Monday, March 28, 2011

DOS MISTÉRIOS



"E Monelle estendeu-me um castiçal em que ardia um filamento cor-de-rosa.
- Toma este archote - disse ela, - e deixa arder. Deixa queimar tudo na terra e no céu. E quebra o castiçal e apaga-o quando tiveres deixado arder tudo, porque nada se deve transmitir.
Para que tu sejas o segundo nartecóforo e destruas pelo fogo e que o fogo descido dos céus torne a subir aos céus.
E Monelle disse também: Vou falar-te da destruição.

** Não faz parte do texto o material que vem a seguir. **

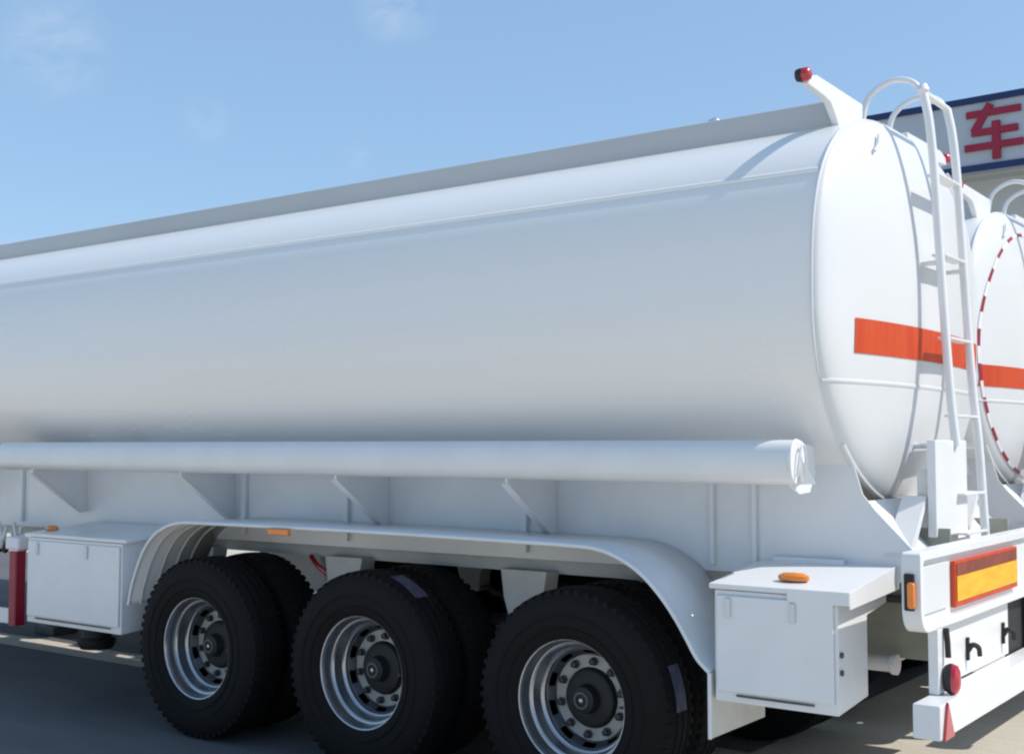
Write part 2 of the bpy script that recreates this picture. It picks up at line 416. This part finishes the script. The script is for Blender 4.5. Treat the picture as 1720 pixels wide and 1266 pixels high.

É esta a palavra: destrói, destrói, destrói. Destrói em ti mesmo, destrói à tua volta. Abre lugar para a tua alma e para as outras almas.
Destrói todo o bem e todo o mal. Os escombros são iguais.
Destrói as antigas habitações dos homens e as antigas habitações das almas; as coisas mortas são espelhos que deformam. Destrói, porque toda a criação provém da destruição.
E para haver a bondade superior tem de se aniquilar a bondade inferior. E assim o novo bem surge saturado do mal.
E para imaginar uma nova arte, tem de se destruir a arte antiga. E assim a arte nova parece uma espécie de iconoclasia.
Porque toda a construção é feita de ruínas, e não há nada novo neste mundo além das formas.
Mas temos de destruir as formas."

Marcel Schwob, O livro de Monelle, trad. Helena Moura e José Colaço Barreiros, Lisboa: Teorema, 1994, pp. 12-13.